ENRIQUE HERRERAS: Siempre me ha atraído la obra de Georg Büchner (1813-1837). Leí por primera vez esta insólita, poética y psíquica pieza cuando estudiaba en la Escuela De Arte Dramático de Valencia. Una obra que no solo rompía aguas del naciente romanticismo, sino que también se adelantó un siglo al advenimiento del teatro de vanguardia. Con el tiempo disfruté con uno de los trabajos escénicos más sonados de la primera etapa de Moma Teatre, bajo una pulcra dirección de Carles Alfaro. Tampoco me perdí el inquietante filme de Werner Herzog (1979). Y ahora me ha llegado el turno de poder visionar y vivir una magnífica e imponente versión teatral de la ópera de Alban Berg (1885-1935). Si bien, en este libreto, firmado por el genial compositor austriaco, hay algunos cambios con respecto a la obra original, mantiene el espíritu de la misma. El resultado, de esta producción de Bayerische Staatsoper y el New National Theatre (Tokio), es una “obra total”.

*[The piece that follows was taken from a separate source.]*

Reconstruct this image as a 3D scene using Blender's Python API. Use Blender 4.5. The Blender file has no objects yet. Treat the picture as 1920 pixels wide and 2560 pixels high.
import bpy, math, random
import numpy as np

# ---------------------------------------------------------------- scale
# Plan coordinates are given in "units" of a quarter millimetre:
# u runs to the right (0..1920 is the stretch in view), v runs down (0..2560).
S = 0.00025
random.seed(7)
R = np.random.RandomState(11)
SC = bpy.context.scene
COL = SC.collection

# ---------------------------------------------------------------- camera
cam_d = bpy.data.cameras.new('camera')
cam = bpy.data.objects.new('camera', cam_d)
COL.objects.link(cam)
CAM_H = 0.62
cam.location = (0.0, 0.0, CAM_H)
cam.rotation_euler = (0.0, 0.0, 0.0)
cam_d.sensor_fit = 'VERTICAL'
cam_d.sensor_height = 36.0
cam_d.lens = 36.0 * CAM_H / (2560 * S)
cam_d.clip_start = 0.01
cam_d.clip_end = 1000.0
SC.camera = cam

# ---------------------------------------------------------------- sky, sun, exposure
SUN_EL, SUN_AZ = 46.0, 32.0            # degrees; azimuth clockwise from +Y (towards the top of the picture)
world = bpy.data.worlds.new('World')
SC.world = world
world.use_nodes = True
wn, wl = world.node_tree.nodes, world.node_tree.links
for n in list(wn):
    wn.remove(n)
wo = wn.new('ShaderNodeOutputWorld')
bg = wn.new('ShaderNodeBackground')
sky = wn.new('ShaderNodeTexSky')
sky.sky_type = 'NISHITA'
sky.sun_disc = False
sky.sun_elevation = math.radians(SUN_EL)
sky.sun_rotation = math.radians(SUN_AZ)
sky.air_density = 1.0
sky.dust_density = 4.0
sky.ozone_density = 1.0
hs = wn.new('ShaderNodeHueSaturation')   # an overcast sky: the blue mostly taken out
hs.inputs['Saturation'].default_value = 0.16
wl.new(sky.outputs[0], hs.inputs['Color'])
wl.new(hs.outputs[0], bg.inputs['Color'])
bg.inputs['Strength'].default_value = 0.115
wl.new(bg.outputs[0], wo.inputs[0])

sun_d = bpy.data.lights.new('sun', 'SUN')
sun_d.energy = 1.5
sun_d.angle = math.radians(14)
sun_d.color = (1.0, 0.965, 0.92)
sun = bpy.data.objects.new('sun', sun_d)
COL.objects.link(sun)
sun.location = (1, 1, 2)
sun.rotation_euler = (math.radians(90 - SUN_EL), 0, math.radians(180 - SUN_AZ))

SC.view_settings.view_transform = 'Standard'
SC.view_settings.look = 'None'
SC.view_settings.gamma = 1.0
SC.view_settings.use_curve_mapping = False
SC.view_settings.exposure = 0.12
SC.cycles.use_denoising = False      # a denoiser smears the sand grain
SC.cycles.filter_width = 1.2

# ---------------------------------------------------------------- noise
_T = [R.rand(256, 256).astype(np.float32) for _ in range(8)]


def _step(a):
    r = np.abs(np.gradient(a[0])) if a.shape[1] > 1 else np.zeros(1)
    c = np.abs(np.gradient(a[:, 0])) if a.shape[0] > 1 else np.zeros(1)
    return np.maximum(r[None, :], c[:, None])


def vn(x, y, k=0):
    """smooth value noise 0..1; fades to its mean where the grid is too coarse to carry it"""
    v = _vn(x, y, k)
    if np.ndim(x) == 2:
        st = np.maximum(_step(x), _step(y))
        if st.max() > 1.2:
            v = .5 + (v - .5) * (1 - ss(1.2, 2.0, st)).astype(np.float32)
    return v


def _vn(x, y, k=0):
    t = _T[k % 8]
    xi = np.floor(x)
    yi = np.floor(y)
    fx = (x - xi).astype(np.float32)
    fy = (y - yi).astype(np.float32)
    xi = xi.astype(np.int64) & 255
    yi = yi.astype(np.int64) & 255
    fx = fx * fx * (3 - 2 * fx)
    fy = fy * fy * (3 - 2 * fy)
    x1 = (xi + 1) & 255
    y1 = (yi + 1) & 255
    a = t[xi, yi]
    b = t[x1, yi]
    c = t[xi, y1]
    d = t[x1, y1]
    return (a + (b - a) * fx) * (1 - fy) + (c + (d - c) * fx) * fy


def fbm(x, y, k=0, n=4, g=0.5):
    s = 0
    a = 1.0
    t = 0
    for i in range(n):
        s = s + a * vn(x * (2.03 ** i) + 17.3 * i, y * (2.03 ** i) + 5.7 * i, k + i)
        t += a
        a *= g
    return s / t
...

Una totalidad que comienza con la fusión perfecta entre música y libreto. Entre escenario y foso de la orquesta. Sobre lo último, sabría que subrayar que la batuta de James Gaffigan consigue que la Orquesta de la G.V. extraiga la coloratura de esa suma perfecta que impone Berg entre la música llamada “pura” (sin trasunto argumental) y la música “dramática”, o más bien, “expresionista”. Una composición ideal para la historia del extraño soldado Wozzeck, cuyo objetivo, como dijera el compositor, era conmover al espectador.
Parece que esta lección la haya tomado al pie de la letra Andreas Kriegnenburg, quien no solo ha sabido expresar el clímax psicológico del drama (amargura y desolación), sino también lo más difícil, convertir en grandes a actores y actrices a grandes cantantes. Un vivo movimiento escénico, en el que fusiona el foco de la historia, con un peculiar ambiente, como esos personajes (¡nosotros los pobres!) que viven en el río, en esas aguas que serán testigo de un asesinato inexplicablemente romántico. Unos efectos (fantasmagóricos) que provocan conmoción, a lo que ayuda una escenografía (Harald B. Thor) que diferencia dos espacios, una gran cubo volante para las acciones centrales, y una negritud, con agua, que nos hunde en el interior de un cerebro turbado. Confluye también, en ese río que va a dar al mar del desasosiego, un vestuario atractivamente grotesco diseñado por Andrea Schraad. No falta, en este guiso perfecto, la iluminación de Stefan Bolliger que también ayuda a conformar esta asfixiante vivencia.
Como la que exterioriza el atormentado soldado Wozzeck, perfectamente interpretado por Peter Mattei incluso en los momento de canto hablado (sprechgesang) que requiere una especial creatividad del intérprete. El barítono supera, con creces, también las enormes exigencias vocales que requiere el personaje. Por su parte, el regreso de Eva-Maria Westbroek (recordada por su Sieglindes en La Valquiria con Zubin Mehta) dio muestra de franqueza, sufrimiento y afección que eternamente significa Marie. Destaca, también de este conjunto de muchos quilates, Christopher Ventris (también recordado por su Parsifal bajo la maestría, esta vez, de Lorin Maazel) a partir de su poderío vocal e interpretativo: superlativo Tambor Mayor. Magníficos, en todos los sentidos, Franz Hawlata (Doktor) y Andreas Conrad, quien borda al sibilino Capitán. No me olvido del resto del elenco, ni del Cor de la G. V., ni tampoco de la Escolanía de la Mare de Déu dels Desemparats, para decir lo que siempre queremos decir pero no podemos siempre: ¡qué noche la de aquel día! ¡La de aquella tormentosa y bellísima ópera!